SOURCE DATA:
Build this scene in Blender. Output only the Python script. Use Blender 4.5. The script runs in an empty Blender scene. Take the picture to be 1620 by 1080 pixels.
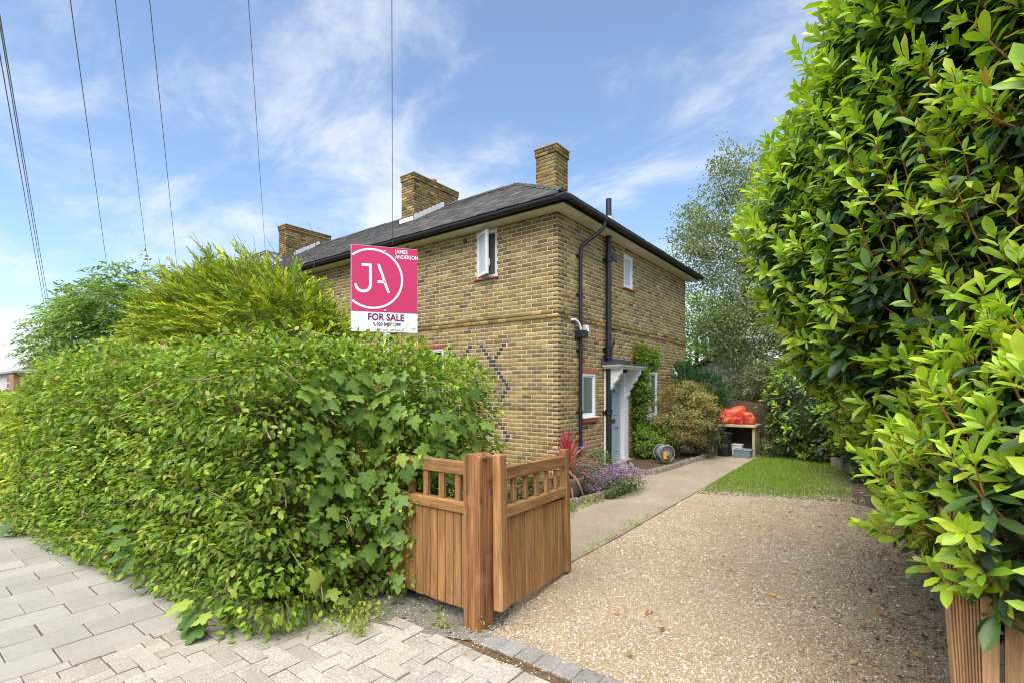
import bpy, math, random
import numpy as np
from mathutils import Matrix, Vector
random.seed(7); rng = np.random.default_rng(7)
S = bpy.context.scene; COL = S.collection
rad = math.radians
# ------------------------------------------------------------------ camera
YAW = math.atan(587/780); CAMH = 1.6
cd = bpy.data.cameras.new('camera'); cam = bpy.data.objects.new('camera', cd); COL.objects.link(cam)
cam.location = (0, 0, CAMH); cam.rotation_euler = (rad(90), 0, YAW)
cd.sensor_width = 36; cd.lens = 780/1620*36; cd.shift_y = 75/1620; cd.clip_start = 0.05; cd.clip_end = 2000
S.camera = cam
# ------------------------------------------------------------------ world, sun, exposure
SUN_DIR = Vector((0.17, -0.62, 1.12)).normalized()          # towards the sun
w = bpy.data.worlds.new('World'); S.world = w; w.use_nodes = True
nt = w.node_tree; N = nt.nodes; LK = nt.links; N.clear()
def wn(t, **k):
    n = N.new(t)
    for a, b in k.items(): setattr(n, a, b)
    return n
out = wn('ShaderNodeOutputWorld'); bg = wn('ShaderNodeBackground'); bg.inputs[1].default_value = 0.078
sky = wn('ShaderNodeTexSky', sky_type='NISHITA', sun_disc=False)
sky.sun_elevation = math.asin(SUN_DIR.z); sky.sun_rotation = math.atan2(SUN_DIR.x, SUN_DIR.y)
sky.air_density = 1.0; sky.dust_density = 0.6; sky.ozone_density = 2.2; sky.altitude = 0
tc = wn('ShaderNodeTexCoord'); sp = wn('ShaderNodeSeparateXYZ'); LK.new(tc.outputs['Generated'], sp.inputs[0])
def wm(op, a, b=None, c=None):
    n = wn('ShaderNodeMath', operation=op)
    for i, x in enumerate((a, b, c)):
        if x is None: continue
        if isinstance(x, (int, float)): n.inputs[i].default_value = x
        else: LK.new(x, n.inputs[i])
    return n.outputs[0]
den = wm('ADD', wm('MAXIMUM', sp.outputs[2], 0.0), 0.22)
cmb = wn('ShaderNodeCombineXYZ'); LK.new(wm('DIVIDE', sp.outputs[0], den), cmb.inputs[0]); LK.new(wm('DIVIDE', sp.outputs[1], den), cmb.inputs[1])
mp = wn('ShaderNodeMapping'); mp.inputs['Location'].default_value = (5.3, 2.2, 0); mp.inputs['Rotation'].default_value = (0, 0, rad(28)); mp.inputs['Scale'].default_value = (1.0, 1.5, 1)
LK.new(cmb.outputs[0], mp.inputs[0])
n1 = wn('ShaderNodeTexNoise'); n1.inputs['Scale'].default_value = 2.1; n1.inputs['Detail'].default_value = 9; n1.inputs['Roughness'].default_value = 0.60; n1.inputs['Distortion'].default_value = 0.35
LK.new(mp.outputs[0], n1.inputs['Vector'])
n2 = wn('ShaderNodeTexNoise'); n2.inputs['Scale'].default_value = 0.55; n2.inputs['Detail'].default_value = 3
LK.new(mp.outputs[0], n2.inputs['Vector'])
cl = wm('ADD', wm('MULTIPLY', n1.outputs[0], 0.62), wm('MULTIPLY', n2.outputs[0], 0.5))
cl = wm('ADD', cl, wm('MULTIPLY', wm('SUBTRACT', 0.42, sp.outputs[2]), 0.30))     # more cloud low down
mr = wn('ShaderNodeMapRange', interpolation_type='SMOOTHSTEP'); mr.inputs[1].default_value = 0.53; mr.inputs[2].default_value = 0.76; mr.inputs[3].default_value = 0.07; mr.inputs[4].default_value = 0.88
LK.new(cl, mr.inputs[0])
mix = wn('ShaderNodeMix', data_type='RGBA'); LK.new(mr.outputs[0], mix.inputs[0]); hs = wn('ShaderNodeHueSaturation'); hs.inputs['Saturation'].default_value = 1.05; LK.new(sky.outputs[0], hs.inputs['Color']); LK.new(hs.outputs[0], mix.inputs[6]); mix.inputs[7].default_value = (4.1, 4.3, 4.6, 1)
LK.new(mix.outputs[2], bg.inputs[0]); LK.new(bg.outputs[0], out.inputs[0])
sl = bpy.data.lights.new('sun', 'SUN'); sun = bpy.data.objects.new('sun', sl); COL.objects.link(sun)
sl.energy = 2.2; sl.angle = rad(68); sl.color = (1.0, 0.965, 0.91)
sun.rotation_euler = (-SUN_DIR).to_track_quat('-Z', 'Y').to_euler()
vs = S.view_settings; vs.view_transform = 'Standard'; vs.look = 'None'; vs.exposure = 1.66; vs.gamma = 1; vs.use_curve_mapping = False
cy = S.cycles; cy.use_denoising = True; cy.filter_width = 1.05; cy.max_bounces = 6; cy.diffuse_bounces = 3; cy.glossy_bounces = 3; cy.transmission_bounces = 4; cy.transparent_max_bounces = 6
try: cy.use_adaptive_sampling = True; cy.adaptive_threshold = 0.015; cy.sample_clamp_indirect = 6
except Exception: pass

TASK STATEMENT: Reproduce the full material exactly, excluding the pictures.

TASK RESPONSE:
Build this scene in Blender. Output only the Python script. Use Blender 4.5. The script runs in an empty Blender scene. Take the picture to be 1620 by 1080 pixels.
import bpy, math, random
import numpy as np
from mathutils import Matrix, Vector
random.seed(7); rng = np.random.default_rng(7)
S = bpy.context.scene; COL = S.collection
rad = math.radians
# ------------------------------------------------------------------ camera
YAW = math.atan(587/780); CAMH = 1.6
cd = bpy.data.cameras.new('camera'); cam = bpy.data.objects.new('camera', cd); COL.objects.link(cam)
cam.location = (0, 0, CAMH); cam.rotation_euler = (rad(90), 0, YAW)
cd.sensor_width = 36; cd.lens = 780/1620*36; cd.shift_y = 75/1620; cd.clip_start = 0.05; cd.clip_end = 2000
S.camera = cam
# ------------------------------------------------------------------ world, sun, exposure
SUN_DIR = Vector((0.17, -0.62, 1.12)).normalized()          # towards the sun
w = bpy.data.worlds.new('World'); S.world = w; w.use_nodes = True
nt = w.node_tree; N = nt.nodes; LK = nt.links; N.clear()
def wn(t, **k):
    n = N.new(t)
    for a, b in k.items(): setattr(n, a, b)
    return n
out = wn('ShaderNodeOutputWorld'); bg = wn('ShaderNodeBackground'); bg.inputs[1].default_value = 0.078
sky = wn('ShaderNodeTexSky', sky_type='NISHITA', sun_disc=False)
sky.sun_elevation = math.asin(SUN_DIR.z); sky.sun_rotation = math.atan2(SUN_DIR.x, SUN_DIR.y)
sky.air_density = 1.0; sky.dust_density = 0.6; sky.ozone_density = 2.2; sky.altitude = 0
tc = wn('ShaderNodeTexCoord'); sp = wn('ShaderNodeSeparateXYZ'); LK.new(tc.outputs['Generated'], sp.inputs[0])
def wm(op, a, b=None, c=None):
    n = wn('ShaderNodeMath', operation=op)
    for i, x in enumerate((a, b, c)):
        if x is None: continue
        if isinstance(x, (int, float)): n.inputs[i].default_value = x
        else: LK.new(x, n.inputs[i])
    return n.outputs[0]
den = wm('ADD', wm('MAXIMUM', sp.outputs[2], 0.0), 0.22)
cmb = wn('ShaderNodeCombineXYZ'); LK.new(wm('DIVIDE', sp.outputs[0], den), cmb.inputs[0]); LK.new(wm('DIVIDE', sp.outputs[1], den), cmb.inputs[1])
mp = wn('ShaderNodeMapping'); mp.inputs['Location'].default_value = (5.3, 2.2, 0); mp.inputs['Rotation'].default_value = (0, 0, rad(28)); mp.inputs['Scale'].default_value = (1.0, 1.5, 1)
LK.new(cmb.outputs[0], mp.inputs[0])
n1 = wn('ShaderNodeTexNoise'); n1.inputs['Scale'].default_value = 2.1; n1.inputs['Detail'].default_value = 9; n1.inputs['Roughness'].default_value = 0.60; n1.inputs['Distortion'].default_value = 0.35
LK.new(mp.outputs[0], n1.inputs['Vector'])
n2 = wn('ShaderNodeTexNoise'); n2.inputs['Scale'].default_value = 0.55; n2.inputs['Detail'].default_value = 3
LK.new(mp.outputs[0], n2.inputs['Vector'])
cl = wm('ADD', wm('MULTIPLY', n1.outputs[0], 0.62), wm('MULTIPLY', n2.outputs[0], 0.5))
cl = wm('ADD', cl, wm('MULTIPLY', wm('SUBTRACT', 0.42, sp.outputs[2]), 0.30))     # more cloud low down
mr = wn('ShaderNodeMapRange', interpolation_type='SMOOTHSTEP'); mr.inputs[1].default_value = 0.53; mr.inputs[2].default_value = 0.76; mr.inputs[3].default_value = 0.07; mr.inputs[4].default_value = 0.88
LK.new(cl, mr.inputs[0])
mix = wn('ShaderNodeMix', data_type='RGBA'); LK.new(mr.outputs[0], mix.inputs[0]); hs = wn('ShaderNodeHueSaturation'); hs.inputs['Saturation'].default_value = 1.05; LK.new(sky.outputs[0], hs.inputs['Color']); LK.new(hs.outputs[0], mix.inputs[6]); mix.inputs[7].default_value = (4.1, 4.3, 4.6, 1)
LK.new(mix.outputs[2], bg.inputs[0]); LK.new(bg.outputs[0], out.inputs[0])
sl = bpy.data.lights.new('sun', 'SUN'); sun = bpy.data.objects.new('sun', sl); COL.objects.link(sun)
sl.energy = 2.2; sl.angle = rad(68); sl.color = (1.0, 0.965, 0.91)
sun.rotation_euler = (-SUN_DIR).to_track_quat('-Z', 'Y').to_euler()
vs = S.view_settings; vs.view_transform = 'Standard'; vs.look = 'None'; vs.exposure = 1.66; vs.gamma = 1; vs.use_curve_mapping = False
cy = S.cycles; cy.use_denoising = True; cy.filter_width = 1.05; cy.max_bounces = 6; cy.diffuse_bounces = 3; cy.glossy_bounces = 3; cy.transmission_bounces = 4; cy.transparent_max_bounces = 6
try: cy.use_adaptive_sampling = True; cy.adaptive_threshold = 0.015; cy.sample_clamp_indirect = 6
except Exception: pass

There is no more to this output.